PROBLEM DETAILS:
Please give the count of lines holding the string "that" and nothing besides.

##############################

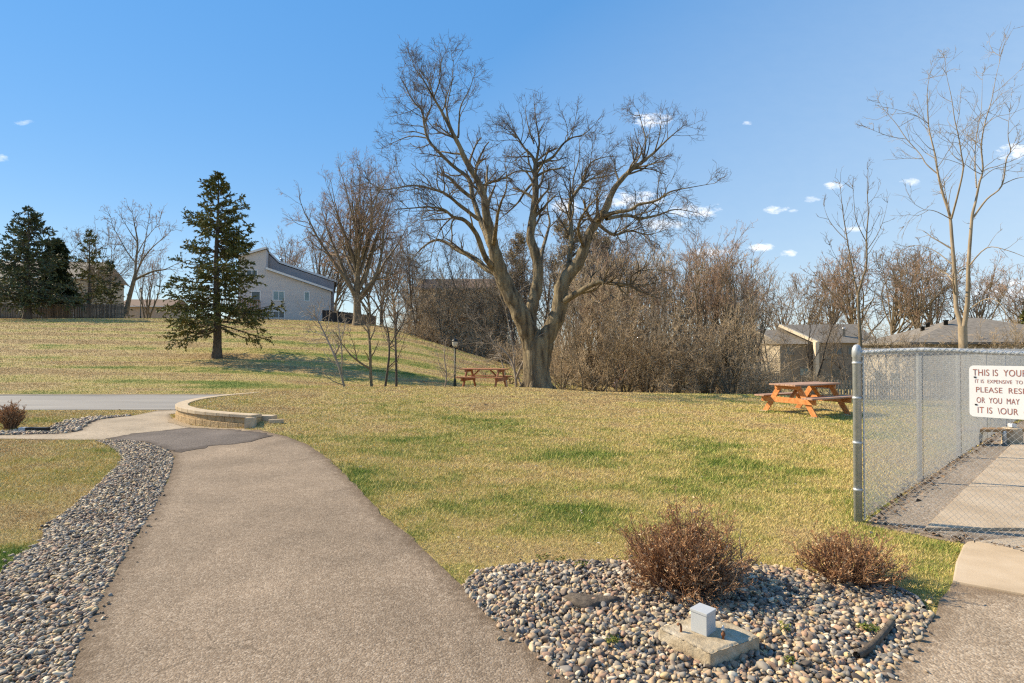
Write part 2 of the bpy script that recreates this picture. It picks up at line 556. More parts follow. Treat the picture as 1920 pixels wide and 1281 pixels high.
MT['darkbark'] = mat('dark_bark', [(0.055, 0.044, 0.036), (0.10, 0.08, 0.062), (0.16, 0.13, 0.10)], scale=4, stretch=(1, 1, 0.3), detail=6, bump=0.8, bscale=12)
MT['needle'] = mat('spruce_needles', [(0.075, 0.09, 0.022), (0.13, 0.135, 0.03), (0.19, 0.18, 0.045), (0.09, 0.105, 0.03), (0.16, 0.15, 0.04), (0.22, 0.185, 0.06)], mode='island', scale=1.2, detail=3, rough=0.75)
MT['bluneedle'] = mat('dark_spruce_needles', [(0.055, 0.075, 0.035), (0.09, 0.11, 0.045), (0.13, 0.135, 0.05), (0.07, 0.09, 0.055)], mode='island', scale=1.0, detail=3, rough=0.75)
MT['arbor'] = mat('dark_conifer_scales', [(0.022, 0.036, 0.014), (0.042, 0.055, 0.02), (0.06, 0.07, 0.022)], mode='island', scale=1.0, detail=3)
MT['brownleaf'] = mat('dry_leaves', [(0.33, 0.24, 0.14), (0.25, 0.19, 0.105), (0.41, 0.31, 0.19), (0.22, 0.19, 0.10)], mode='island', scale=1.0, detail=3)
MT['orangewood'] = mat('orange_stained_wood', [(0.40, 0.145, 0.045), (0.57, 0.225, 0.07), (0.66, 0.31, 0.125)], scale=3, stretch=(1.5, 5, 5), detail=8, rough=0.7, bump=0.2, bscale=40, dist=0.004)
MT['topwood'] = mat('weathered_table_boards', [(0.27, 0.15, 0.10), (0.40, 0.245, 0.165), (0.52, 0.36, 0.27)], scale=2.5, stretch=(.6, 7, 1), detail=6, rough=0.7, bump=0.2, bscale=40, dist=0.004)
MT['redwood'] = mat('red_stained_wood', [(0.28, 0.11, 0.052), (0.37, 0.155, 0.078), (0.45, 0.21, 0.115)], scale=3, detail=6, rough=0.75, bump=0.2, bscale=40, dist=0.004)
MT['block'] = mat('tan_split_block', [(0.33, 0.225, 0.11), (0.44, 0.31, 0.16), (0.53, 0.39, 0.22)], scale=7, detail=8, bump=1.0, bscale=22, coord='World', dist=0.03)
MT['capstone'] = mat('tan_cap_block', [(0.40, 0.31, 0.20), (0.49, 0.39, 0.265), (0.55, 0.455, 0.32)], scale=6, detail=8, bump=0.5, bscale=30, coord='World', dist=0.01)
MT['galv'] = mat('galvanised_steel', [(0.36, 0.385, 0.40), (0.44, 0.465, 0.48), (0.52, 0.54, 0.55)], scale=18, detail=5, rough=0.45, metallic=0.35, spec=0.5)
MT['wire'] = mat('galvanised_wire', [(0.42, 0.43, 0.44), (0.55, 0.56, 0.56)], scale=10, rough=0.45, metallic=0.25, spec=0.5)
MT['signw'] = mat('white_sign_face', [(0.74, 0.745, 0.74), (0.80, 0.80, 0.79)], scale=5, rough=0.45)
MT['signr'] = mat('faded_red_brown_lettering', [(0.30, 0.10, 0.07), (0.38, 0.16, 0.12)], scale=14, rough=0.6)
MT['boxgrey'] = mat('grey_metal_box', [(0.42, 0.44, 0.45), (0.48, 0.50, 0.51)], scale=6, rough=0.45, spec=0.5)
MT['pad'] = mat('rough_concrete', [(0.30, 0.235, 0.15), (0.42, 0.345, 0.235), (0.56, 0.49, 0.38)], scale=9, detail=9, bump=0.8, bscale=70, dist=0.008)
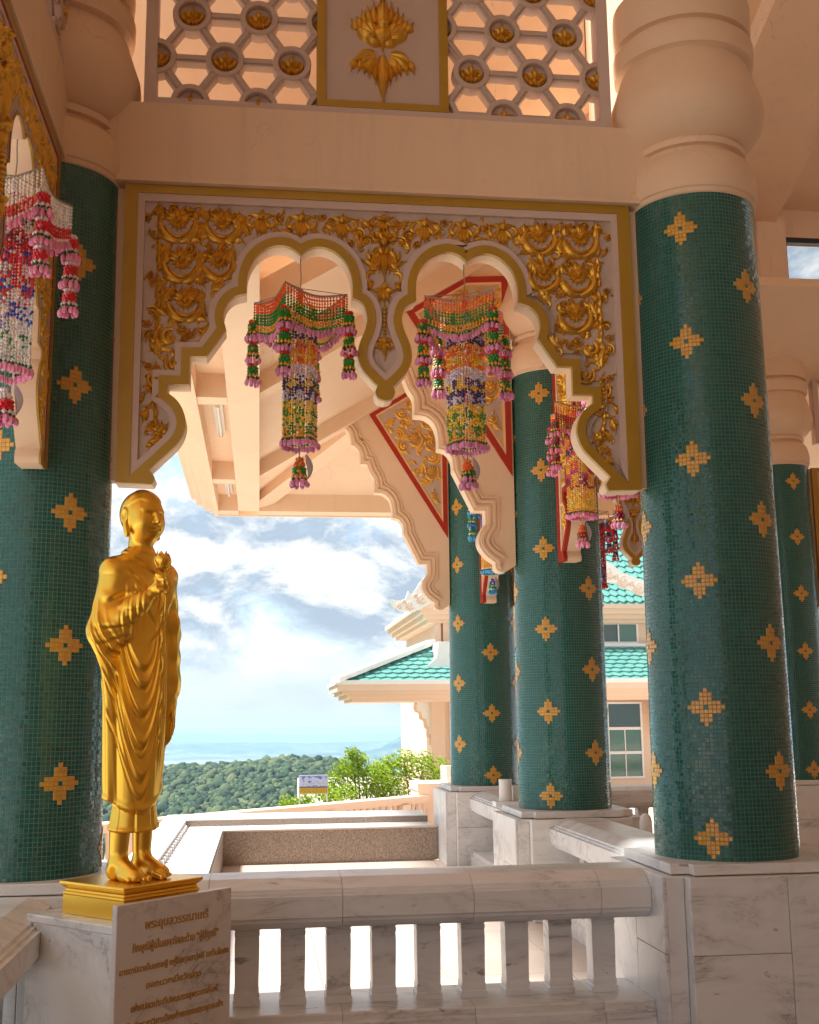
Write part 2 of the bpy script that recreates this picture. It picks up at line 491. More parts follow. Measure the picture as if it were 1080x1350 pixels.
def sharp_by_angle(me, ang):
    bm = bmesh.new(); bm.from_mesh(me)
    for e in bm.edges:
        if len(e.link_faces) == 2 and e.calc_face_angle(0) > ang: e.smooth = False
    bm.to_mesh(me); bm.free()

KIDS = {}
def link(name, data, parent=None, loc=None, rotz=None):
    o = bpy.data.objects.new(name, data)
    COL.objects.link(o)
    if parent is not None:
        o.parent = parent
        KIDS.setdefault(parent.name, []).append(o)
    if loc is not None: o.location = loc
    if rotz is not None: o.rotation_euler = (0, 0, rotz)
    return o

def tag(o, label=None, cat=None, group=None, kind=None):
    if label: o['label'] = label
    if cat: o['category'] = cat
    if group: o['group'] = group
    if kind: o['kind'] = kind
    return o

def thing(name, label, cat, loc=(0, 0, 0), rotz=0.0, group=None):
    o = link(name, None, None, loc, rotz)
    o.empty_display_size = 0.2
    return tag(o, label, cat, group)

def kids(o):
    return KIDS.get(o.name, ())

def dup(o, loc=None, rotz=None, label=None, group=None, scale=None, index=None):
    """copy of a thing with copies of its parts and their sub-parts"""
    c = o.copy(); COL.objects.link(c)
    if loc is not None: c.location = loc
    if rotz is not None: c.rotation_euler = (0, 0, rotz)
    if scale is not None: c.scale = scale
    if label: c['label'] = label
    if group: c['group'] = group
    def rec(src, dst):
        for ch in kids(src):
            k = ch.copy(); COL.objects.link(k); k.parent = dst
            KIDS.setdefault(dst.name, []).append(k)
            rec(ch, k)
    rec(o, c)
    return c

def bevel_mesh(me, w, seg=1):
    bm = bmesh.new(); bm.from_mesh(me)
    bmesh.ops.bevel(bm, geom=list(bm.edges), offset=w, segments=seg, affect='EDGES', profile=0.5)
    bm.to_mesh(me); bm.free()
    return me

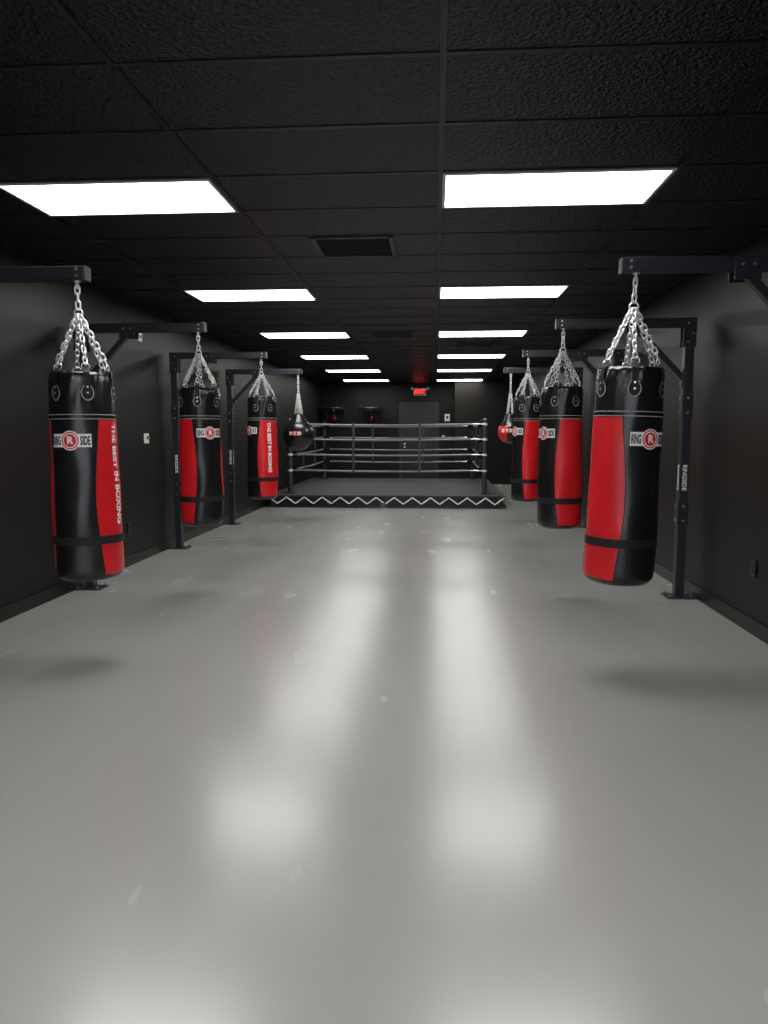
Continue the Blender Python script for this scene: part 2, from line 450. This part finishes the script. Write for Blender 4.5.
# ---------------------------------------------------------------- racks
def rack(y, side):
    """side=+1: post on the right wall, beam to the left"""
    s = side; px = 2.08 if s > 0 else -3.08; ex = 1.0 if s > 0 else -1.98
    root = empty("heavy_bag_rack", (px, y, 0))
    b = MB(); hw = .038
    def bx(x0, x1, y0, y1, z0, z1, m, bev=0):
        if s < 0: x0, x1 = -x1, -x0
        b.box(x0, x1, y0, y1, z0, z1, m, bev)
    # local +x is toward wall (mirrored for left)
    L_ = abs(ex-px)
    bx(-hw, hw, -hw, hw, .01, BEAMZ, M_steel, .006)
    bx(-.115, .115, -.10, .10, 0, .012, M_steel, .004)
    bx(-L_, .05, -hw, hw, BEAMZ, BEAMZ+.076, M_steel, .006)
    bx(-L_-.006, -L_, -hw-.002, hw+.002, BEAMZ-.002, BEAMZ+.078, M_steel, .002)
    # gussets on base
    for sy in (-1, 1):
        yy = sy*hw
        b.add([(-.004, yy, .012), (-.004, yy+sy*.055, .012), (-.004, yy, .1), (.004, yy, .012), (.004, yy+sy*.055, .012), (.004, yy, .1)],
              [(0, 1, 2), (5, 4, 3), (0, 3, 4, 1), (1, 4, 5, 2), (2, 5, 3, 0)], M_steel)
    # sleeves on the post
    for z in (.62, 1.52):
        bx(-hw-.006, hw+.006, -hw-.006, hw+.006, z, z+.20, M_steel, .004)
        for zz in (z+.04, z+.16):
            b.cyl((0, -hw-.006, zz), (0, -hw-.016, zz), .010, M_bolt, 6, smooth=False)
            b.cyl((-s*(hw+.006), 0, zz), (-s*(hw+.016), 0, zz), .010, M_bolt, 6, smooth=False)
    # top bracket plates
    for yy in (-hw-.006, hw):
        bx(-hw-.02, hw+.01, yy, yy+.006, BEAMZ-.16, BEAMZ+.07, M_steel, .001)
        bx(-.50, -.36, yy, yy+.006, BEAMZ-.05, BEAMZ+.05, M_steel, .001)
    for (xx, zz) in ((-.02, BEAMZ-.12), (.02, BEAMZ-.05), (-.02, BEAMZ+.03), (-.46, BEAMZ+.03), (-.40, BEAMZ+.03), (-L_+.04, BEAMZ+.055), (-L_+.04, BEAMZ+.02)):
        b.cyl((s*xx, -hw-.006, zz), (s*xx, -hw-.014, zz), .008, M_bolt, 6, smooth=False)
    # diagonal brace
    p0 = Vector((-s*.43, 0, BEAMZ-.005)); p1 = Vector((-s*.03, 0, BEAMZ-.42)); dd = p1-p0
    q = dd.to_track_quat('Z', 'Y').to_matrix().to_4x4()
    b.box(-.024, .024, -.024, .024, 0, dd.length, M_steel, .004, Matrix.Translation(p0) @ q)
    bx(-hw-.012, -hw, -.034, .034, BEAMZ-.50, BEAMZ-.34, M_steel, .002)
    # base bolts
    for ax in (-.09, .09):
        for ay in (-.075, .075):
            b.cyl((ax, ay, .012), (ax, ay, .03), .011, M_bolt, 6, smooth=False)
    # white lettering on the room-facing sides of the post
    vs, fs = text_geo("RINGSIDE", .05, .001)
    b.add([(v_, -hw-.0012, 1.02-u) for u, v_ in vs], fs, M_white)
    b.add([(-s*(hw+.0012), -s*v_, 1.02-u) for u, v_ in vs], fs, M_white)
    b.obj("steel_frame", root)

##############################

TASK ANSWER:
2